** START **

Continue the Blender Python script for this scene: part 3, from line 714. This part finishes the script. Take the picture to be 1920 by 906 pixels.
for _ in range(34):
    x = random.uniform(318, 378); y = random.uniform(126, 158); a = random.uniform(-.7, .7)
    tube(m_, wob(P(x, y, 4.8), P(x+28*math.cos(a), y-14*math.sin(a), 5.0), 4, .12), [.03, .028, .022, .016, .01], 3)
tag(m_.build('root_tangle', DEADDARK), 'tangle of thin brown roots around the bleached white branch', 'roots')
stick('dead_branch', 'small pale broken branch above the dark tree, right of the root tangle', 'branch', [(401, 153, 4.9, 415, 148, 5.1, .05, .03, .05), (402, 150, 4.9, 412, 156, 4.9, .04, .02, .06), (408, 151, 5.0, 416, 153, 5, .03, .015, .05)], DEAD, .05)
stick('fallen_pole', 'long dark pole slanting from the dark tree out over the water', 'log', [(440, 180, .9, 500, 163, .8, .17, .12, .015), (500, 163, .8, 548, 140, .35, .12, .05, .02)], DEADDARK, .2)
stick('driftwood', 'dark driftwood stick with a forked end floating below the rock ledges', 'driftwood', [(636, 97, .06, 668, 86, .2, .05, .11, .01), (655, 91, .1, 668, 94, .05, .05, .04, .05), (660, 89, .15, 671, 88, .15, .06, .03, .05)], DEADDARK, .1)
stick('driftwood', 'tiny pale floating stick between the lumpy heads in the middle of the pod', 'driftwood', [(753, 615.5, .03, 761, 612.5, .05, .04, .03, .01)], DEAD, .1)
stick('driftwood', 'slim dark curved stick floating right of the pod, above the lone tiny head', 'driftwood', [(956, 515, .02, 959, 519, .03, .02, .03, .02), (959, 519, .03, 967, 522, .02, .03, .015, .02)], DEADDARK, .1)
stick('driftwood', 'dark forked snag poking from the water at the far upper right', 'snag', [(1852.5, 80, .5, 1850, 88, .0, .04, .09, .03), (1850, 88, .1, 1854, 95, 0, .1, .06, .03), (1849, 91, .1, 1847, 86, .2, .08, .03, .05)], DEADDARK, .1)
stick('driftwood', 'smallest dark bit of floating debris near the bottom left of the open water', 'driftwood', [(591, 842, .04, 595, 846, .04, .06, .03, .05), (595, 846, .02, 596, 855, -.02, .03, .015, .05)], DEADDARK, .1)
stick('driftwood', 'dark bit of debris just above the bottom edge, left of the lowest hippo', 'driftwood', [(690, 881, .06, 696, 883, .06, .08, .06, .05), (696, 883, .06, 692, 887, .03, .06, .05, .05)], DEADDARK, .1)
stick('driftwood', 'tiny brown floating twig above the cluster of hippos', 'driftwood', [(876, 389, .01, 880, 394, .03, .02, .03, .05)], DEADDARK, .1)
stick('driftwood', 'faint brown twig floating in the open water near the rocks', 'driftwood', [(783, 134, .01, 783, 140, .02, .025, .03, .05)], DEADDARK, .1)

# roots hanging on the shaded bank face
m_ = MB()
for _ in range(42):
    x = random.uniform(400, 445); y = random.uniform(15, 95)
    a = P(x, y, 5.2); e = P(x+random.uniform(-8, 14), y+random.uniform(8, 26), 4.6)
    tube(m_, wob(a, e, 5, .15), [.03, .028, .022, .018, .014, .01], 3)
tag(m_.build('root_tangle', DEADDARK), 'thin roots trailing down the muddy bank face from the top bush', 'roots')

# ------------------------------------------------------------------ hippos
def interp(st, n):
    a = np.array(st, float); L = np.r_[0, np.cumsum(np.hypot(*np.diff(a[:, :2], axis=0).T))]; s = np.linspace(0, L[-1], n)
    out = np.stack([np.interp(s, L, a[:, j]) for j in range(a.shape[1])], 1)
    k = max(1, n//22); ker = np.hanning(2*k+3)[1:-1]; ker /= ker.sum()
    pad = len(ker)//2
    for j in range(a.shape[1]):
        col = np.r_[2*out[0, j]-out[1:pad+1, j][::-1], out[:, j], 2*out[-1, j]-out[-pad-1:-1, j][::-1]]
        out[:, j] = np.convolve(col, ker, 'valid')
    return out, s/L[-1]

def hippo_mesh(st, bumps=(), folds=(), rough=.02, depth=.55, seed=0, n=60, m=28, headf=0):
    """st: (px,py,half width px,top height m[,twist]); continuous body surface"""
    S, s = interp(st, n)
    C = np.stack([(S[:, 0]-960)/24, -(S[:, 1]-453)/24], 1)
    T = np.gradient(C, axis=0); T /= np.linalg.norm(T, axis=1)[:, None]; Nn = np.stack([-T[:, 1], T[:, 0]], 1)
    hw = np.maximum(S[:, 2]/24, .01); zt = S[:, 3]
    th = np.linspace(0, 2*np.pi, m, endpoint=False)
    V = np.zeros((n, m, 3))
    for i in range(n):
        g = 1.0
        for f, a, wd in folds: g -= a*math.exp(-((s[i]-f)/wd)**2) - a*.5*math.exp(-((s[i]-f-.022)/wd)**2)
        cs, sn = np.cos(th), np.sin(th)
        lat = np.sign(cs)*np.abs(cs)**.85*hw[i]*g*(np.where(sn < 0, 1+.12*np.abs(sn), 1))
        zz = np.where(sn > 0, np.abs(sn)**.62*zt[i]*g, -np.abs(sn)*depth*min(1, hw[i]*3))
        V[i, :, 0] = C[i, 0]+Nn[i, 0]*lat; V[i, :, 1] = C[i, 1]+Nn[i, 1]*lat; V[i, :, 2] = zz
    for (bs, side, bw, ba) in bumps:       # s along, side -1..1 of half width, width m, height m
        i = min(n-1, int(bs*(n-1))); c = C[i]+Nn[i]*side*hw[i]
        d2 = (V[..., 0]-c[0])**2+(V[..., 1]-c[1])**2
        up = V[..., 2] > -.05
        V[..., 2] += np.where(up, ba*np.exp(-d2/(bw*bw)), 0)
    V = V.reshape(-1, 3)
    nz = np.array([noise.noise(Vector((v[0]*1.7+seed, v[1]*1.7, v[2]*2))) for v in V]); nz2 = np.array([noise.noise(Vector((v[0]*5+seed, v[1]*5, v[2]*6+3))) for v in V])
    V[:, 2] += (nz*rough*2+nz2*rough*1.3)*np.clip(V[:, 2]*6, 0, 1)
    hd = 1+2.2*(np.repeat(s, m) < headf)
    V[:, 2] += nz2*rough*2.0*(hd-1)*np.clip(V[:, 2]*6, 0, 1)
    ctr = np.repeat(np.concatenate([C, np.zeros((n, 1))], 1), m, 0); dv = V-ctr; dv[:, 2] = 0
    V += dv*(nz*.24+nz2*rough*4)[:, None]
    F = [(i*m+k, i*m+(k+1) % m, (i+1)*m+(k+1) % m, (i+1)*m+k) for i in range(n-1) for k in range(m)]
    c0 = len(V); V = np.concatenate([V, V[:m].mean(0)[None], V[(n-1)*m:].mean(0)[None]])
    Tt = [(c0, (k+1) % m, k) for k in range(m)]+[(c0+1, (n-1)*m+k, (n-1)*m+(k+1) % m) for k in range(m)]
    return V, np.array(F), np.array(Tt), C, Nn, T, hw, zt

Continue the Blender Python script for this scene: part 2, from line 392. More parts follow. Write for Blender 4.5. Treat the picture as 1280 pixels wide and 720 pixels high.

** END **

Instructions to follow:
Your task is to output the full set of records exactly as presented.

Complete response:
Continue the Blender Python script for this scene: part 3, from line 714. This part finishes the script. Take the picture to be 1920 by 906 pixels.
for _ in range(34):
    x = random.uniform(318, 378); y = random.uniform(126, 158); a = random.uniform(-.7, .7)
    tube(m_, wob(P(x, y, 4.8), P(x+28*math.cos(a), y-14*math.sin(a), 5.0), 4, .12), [.03, .028, .022, .016, .01], 3)
tag(m_.build('root_tangle', DEADDARK), 'tangle of thin brown roots around the bleached white branch', 'roots')
stick('dead_branch', 'small pale broken branch above the dark tree, right of the root tangle', 'branch', [(401, 153, 4.9, 415, 148, 5.1, .05, .03, .05), (402, 150, 4.9, 412, 156, 4.9, .04, .02, .06), (408, 151, 5.0, 416, 153, 5, .03, .015, .05)], DEAD, .05)
stick('fallen_pole', 'long dark pole slanting from the dark tree out over the water', 'log', [(440, 180, .9, 500, 163, .8, .17, .12, .015), (500, 163, .8, 548, 140, .35, .12, .05, .02)], DEADDARK, .2)
stick('driftwood', 'dark driftwood stick with a forked end floating below the rock ledges', 'driftwood', [(636, 97, .06, 668, 86, .2, .05, .11, .01), (655, 91, .1, 668, 94, .05, .05, .04, .05), (660, 89, .15, 671, 88, .15, .06, .03, .05)], DEADDARK, .1)
stick('driftwood', 'tiny pale floating stick between the lumpy heads in the middle of the pod', 'driftwood', [(753, 615.5, .03, 761, 612.5, .05, .04, .03, .01)], DEAD, .1)
stick('driftwood', 'slim dark curved stick floating right of the pod, above the lone tiny head', 'driftwood', [(956, 515, .02, 959, 519, .03, .02, .03, .02), (959, 519, .03, 967, 522, .02, .03, .015, .02)], DEADDARK, .1)
stick('driftwood', 'dark forked snag poking from the water at the far upper right', 'snag', [(1852.5, 80, .5, 1850, 88, .0, .04, .09, .03), (1850, 88, .1, 1854, 95, 0, .1, .06, .03), (1849, 91, .1, 1847, 86, .2, .08, .03, .05)], DEADDARK, .1)
stick('driftwood', 'smallest dark bit of floating debris near the bottom left of the open water', 'driftwood', [(591, 842, .04, 595, 846, .04, .06, .03, .05), (595, 846, .02, 596, 855, -.02, .03, .015, .05)], DEADDARK, .1)
stick('driftwood', 'dark bit of debris just above the bottom edge, left of the lowest hippo', 'driftwood', [(690, 881, .06, 696, 883, .06, .08, .06, .05), (696, 883, .06, 692, 887, .03, .06, .05, .05)], DEADDARK, .1)
stick('driftwood', 'tiny brown floating twig above the cluster of hippos', 'driftwood', [(876, 389, .01, 880, 394, .03, .02, .03, .05)], DEADDARK, .1)
stick('driftwood', 'faint brown twig floating in the open water near the rocks', 'driftwood', [(783, 134, .01, 783, 140, .02, .025, .03, .05)], DEADDARK, .1)

# roots hanging on the shaded bank face
m_ = MB()
for _ in range(42):
    x = random.uniform(400, 445); y = random.uniform(15, 95)
    a = P(x, y, 5.2); e = P(x+random.uniform(-8, 14), y+random.uniform(8, 26), 4.6)
    tube(m_, wob(a, e, 5, .15), [.03, .028, .022, .018, .014, .01], 3)
tag(m_.build('root_tangle', DEADDARK), 'thin roots trailing down the muddy bank face from the top bush', 'roots')

# ------------------------------------------------------------------ hippos
def interp(st, n):
    a = np.array(st, float); L = np.r_[0, np.cumsum(np.hypot(*np.diff(a[:, :2], axis=0).T))]; s = np.linspace(0, L[-1], n)
    out = np.stack([np.interp(s, L, a[:, j]) for j in range(a.shape[1])], 1)
    k = max(1, n//22); ker = np.hanning(2*k+3)[1:-1]; ker /= ker.sum()
    pad = len(ker)//2
    for j in range(a.shape[1]):
        col = np.r_[2*out[0, j]-out[1:pad+1, j][::-1], out[:, j], 2*out[-1, j]-out[-pad-1:-1, j][::-1]]
        out[:, j] = np.convolve(col, ker, 'valid')
    return out, s/L[-1]

def hippo_mesh(st, bumps=(), folds=(), rough=.02, depth=.55, seed=0, n=60, m=28, headf=0):
    """st: (px,py,half width px,top height m[,twist]); continuous body surface"""
    S, s = interp(st, n)
    C = np.stack([(S[:, 0]-960)/24, -(S[:, 1]-453)/24], 1)
    T = np.gradient(C, axis=0); T /= np.linalg.norm(T, axis=1)[:, None]; Nn = np.stack([-T[:, 1], T[:, 0]], 1)
    hw = np.maximum(S[:, 2]/24, .01); zt = S[:, 3]
    th = np.linspace(0, 2*np.pi, m, endpoint=False)
    V = np.zeros((n, m, 3))
    for i in range(n):
        g = 1.0
        for f, a, wd in folds: g -= a*math.exp(-((s[i]-f)/wd)**2) - a*.5*math.exp(-((s[i]-f-.022)/wd)**2)
        cs, sn = np.cos(th), np.sin(th)
        lat = np.sign(cs)*np.abs(cs)**.85*hw[i]*g*(np.where(sn < 0, 1+.12*np.abs(sn), 1))
        zz = np.where(sn > 0, np.abs(sn)**.62*zt[i]*g, -np.abs(sn)*depth*min(1, hw[i]*3))
        V[i, :, 0] = C[i, 0]+Nn[i, 0]*lat; V[i, :, 1] = C[i, 1]+Nn[i, 1]*lat; V[i, :, 2] = zz
    for (bs, side, bw, ba) in bumps:       # s along, side -1..1 of half width, width m, height m
        i = min(n-1, int(bs*(n-1))); c = C[i]+Nn[i]*side*hw[i]
        d2 = (V[..., 0]-c[0])**2+(V[..., 1]-c[1])**2
        up = V[..., 2] > -.05
        V[..., 2] += np.where(up, ba*np.exp(-d2/(bw*bw)), 0)
    V = V.reshape(-1, 3)
    nz = np.array([noise.noise(Vector((v[0]*1.7+seed, v[1]*1.7, v[2]*2))) for v in V]); nz2 = np.array([noise.noise(Vector((v[0]*5+seed, v[1]*5, v[2]*6+3))) for v in V])
    V[:, 2] += (nz*rough*2+nz2*rough*1.3)*np.clip(V[:, 2]*6, 0, 1)
    hd = 1+2.2*(np.repeat(s, m) < headf)
    V[:, 2] += nz2*rough*2.0*(hd-1)*np.clip(V[:, 2]*6, 0, 1)
    ctr = np.repeat(np.concatenate([C, np.zeros((n, 1))], 1), m, 0); dv = V-ctr; dv[:, 2] = 0
    V += dv*(nz*.24+nz2*rough*4)[:, None]
    F = [(i*m+k, i*m+(k+1) % m, (i+1)*m+(k+1) % m, (i+1)*m+k) for i in range(n-1) for k in range(m)]
    c0 = len(V); V = np.concatenate([V, V[:m].mean(0)[None], V[(n-1)*m:].mean(0)[None]])
    Tt = [(c0, (k+1) % m, k) for k in range(m)]+[(c0+1, (n-1)*m+k, (n-1)*m+(k+1) % m) for k in range(m)]
    return V, np.array(F), np.array(Tt), C, Nn, T, hw, zt

Continue the Blender Python script for this scene: part 2, from line 392. More parts follow. Write for Blender 4.5. Treat the picture as 1280 pixels wide and 720 pixels high.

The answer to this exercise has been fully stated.